Corporate Governance > Board of Directors

 

Board of Directors


The Board of Directors of the Company (the “Board”) has overall responsibility for the leadership, strategic direction, control and performance of the Group and for promoting the success of the Group by directing and supervising its affairs.

The Board is also responsible for supervising the management of the Group (the “Management”) and has delegated the responsibility for day-to-day operations and management of the Group’s businesses to the Management.

Board Composition

The Board currently comprises fourteen Directors, including the Chairman (being an Executive Director), the other three Executive Directors, five Non-Executive Directors (two of them are Vice Chairman) and five Independent Non-Executive Directors.

Executive Directors

  • Kwok Ping-luen, Raymond (Chairman)
  • Yan King-shun, Peter
  • Tung Chi-ho, Eric
  • Wong Chin-wah

Non-Executive Directors

  • Cheung Wing-yui (Vice Chairman)
  • Fung Yuk-lun, Allen (Vice Chairman)
  • Kwok Kai-wang, Christopher
  • David Norman Prince
  • Siu Hon-wah, Thomas

Independent Non-Executive Directors

  • Li On-kwok, Victor
  • King Yeo-chi, Ambrose
  • Wong Kai-man
  • Kwok Kwok-chuen
  • Lee Wai-kwong, Sunny

The overall responsibilities of the Board include considering and making decisions on the following matters:

  • setting the corporate goals of the Group and formulating the Group’s strategy and monitoring the implementation thereof;
  • diversification and extension of activities into new business areas/cessation of operation of any material parts of its existing businesses;
  • approving the annual, half-year and quarterly results;
  • dividend policy;
  • material changes to capital structure;
  • major financing arrangements;
  • material acquisitions and disposals;
  • ensuring the integrity of the Group’s accounting and financial reporting system and public announcements;
  • reviewing and monitoring the Group’s internal control systems;
  • the Group’s policies and practices on corporate governance and effective compliance practice;
  • approval of resolutions and corresponding documentation for Shareholders’ approval;
  • Board membership and other appointments;
  • membership and terms of reference of Board Committees; and
  • monitoring the performance of the Management.

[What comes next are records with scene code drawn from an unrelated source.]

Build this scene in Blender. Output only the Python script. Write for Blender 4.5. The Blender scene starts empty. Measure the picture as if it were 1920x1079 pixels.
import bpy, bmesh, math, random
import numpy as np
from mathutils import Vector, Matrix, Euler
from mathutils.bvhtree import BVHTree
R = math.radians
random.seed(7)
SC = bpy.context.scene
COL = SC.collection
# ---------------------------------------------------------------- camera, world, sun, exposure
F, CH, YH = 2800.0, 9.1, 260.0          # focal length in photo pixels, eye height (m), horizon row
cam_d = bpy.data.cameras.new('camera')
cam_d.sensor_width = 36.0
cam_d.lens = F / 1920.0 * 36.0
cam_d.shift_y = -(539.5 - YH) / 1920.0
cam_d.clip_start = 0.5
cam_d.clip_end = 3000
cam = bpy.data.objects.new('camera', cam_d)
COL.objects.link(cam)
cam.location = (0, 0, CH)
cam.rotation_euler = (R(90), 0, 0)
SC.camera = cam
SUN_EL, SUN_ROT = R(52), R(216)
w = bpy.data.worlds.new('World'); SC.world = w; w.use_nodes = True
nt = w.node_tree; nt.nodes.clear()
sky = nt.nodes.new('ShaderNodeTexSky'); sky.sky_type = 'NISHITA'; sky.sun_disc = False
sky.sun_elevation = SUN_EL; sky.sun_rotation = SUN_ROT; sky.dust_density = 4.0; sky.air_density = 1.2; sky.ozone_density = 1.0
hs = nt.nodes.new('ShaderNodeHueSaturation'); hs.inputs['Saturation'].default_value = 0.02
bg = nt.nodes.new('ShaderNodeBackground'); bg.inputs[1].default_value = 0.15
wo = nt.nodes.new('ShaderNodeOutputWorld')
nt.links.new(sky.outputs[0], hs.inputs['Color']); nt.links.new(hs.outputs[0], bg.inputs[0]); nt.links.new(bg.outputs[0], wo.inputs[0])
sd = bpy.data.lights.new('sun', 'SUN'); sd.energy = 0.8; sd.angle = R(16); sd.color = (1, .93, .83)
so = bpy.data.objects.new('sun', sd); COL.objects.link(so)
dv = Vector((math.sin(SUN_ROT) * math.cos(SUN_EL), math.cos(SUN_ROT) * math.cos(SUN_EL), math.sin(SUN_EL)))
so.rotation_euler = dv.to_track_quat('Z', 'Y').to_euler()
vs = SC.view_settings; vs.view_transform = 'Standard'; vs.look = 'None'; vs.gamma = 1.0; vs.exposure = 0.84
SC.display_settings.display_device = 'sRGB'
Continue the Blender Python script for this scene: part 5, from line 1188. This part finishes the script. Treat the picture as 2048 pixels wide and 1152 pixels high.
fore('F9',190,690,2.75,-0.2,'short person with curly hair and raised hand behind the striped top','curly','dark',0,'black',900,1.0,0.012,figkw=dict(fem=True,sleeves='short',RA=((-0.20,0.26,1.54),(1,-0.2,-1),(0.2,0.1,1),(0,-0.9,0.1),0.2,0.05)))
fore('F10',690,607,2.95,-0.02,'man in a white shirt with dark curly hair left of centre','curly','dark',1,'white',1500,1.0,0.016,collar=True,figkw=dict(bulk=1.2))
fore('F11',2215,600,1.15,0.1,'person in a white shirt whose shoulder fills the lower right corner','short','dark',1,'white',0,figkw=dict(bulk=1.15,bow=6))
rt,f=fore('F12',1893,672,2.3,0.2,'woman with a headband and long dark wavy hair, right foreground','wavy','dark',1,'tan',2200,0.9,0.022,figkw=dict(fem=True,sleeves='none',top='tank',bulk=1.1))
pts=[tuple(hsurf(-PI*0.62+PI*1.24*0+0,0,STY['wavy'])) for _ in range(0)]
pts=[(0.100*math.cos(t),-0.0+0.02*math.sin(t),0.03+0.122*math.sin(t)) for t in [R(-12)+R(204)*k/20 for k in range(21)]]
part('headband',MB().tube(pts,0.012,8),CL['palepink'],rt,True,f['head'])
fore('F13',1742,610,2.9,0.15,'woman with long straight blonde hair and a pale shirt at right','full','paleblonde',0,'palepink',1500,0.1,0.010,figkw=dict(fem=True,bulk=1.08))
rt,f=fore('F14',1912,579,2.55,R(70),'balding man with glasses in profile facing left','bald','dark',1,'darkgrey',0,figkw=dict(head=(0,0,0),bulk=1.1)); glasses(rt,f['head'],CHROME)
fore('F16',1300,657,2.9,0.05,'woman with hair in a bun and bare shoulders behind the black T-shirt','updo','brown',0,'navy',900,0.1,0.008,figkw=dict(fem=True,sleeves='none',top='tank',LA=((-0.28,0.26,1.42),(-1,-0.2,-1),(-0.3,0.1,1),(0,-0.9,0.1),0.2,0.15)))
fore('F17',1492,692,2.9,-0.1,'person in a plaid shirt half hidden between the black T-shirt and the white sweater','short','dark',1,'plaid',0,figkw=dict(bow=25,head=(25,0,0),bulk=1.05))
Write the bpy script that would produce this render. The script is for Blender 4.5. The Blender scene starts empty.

All Directors have access to relevant and timely information at all times as the Management will supply the Board and the Board Committees with all relevant information in a timely manner. They may make further enquiries if in their opinion it is necessary or appropriate to request for further information. They also have unrestricted access to the advice and services of the Company Secretary, who is responsible to the Board for providing the Directors with Board papers and related materials, and ensuring that all Board procedures and all applicable rules and regulations are followed. If considered to be necessary and appropriate by the Directors, they may upon reasonable request seek independent professional advice at the Company’s expense.

Except for those circumstances permitted by the Articles of Association and the GEM Listing Rules, a Director who has a material interest in any transaction, arrangement, contract or any other kind of proposal put forward to the Board for consideration will abstain from voting on the relevant resolution.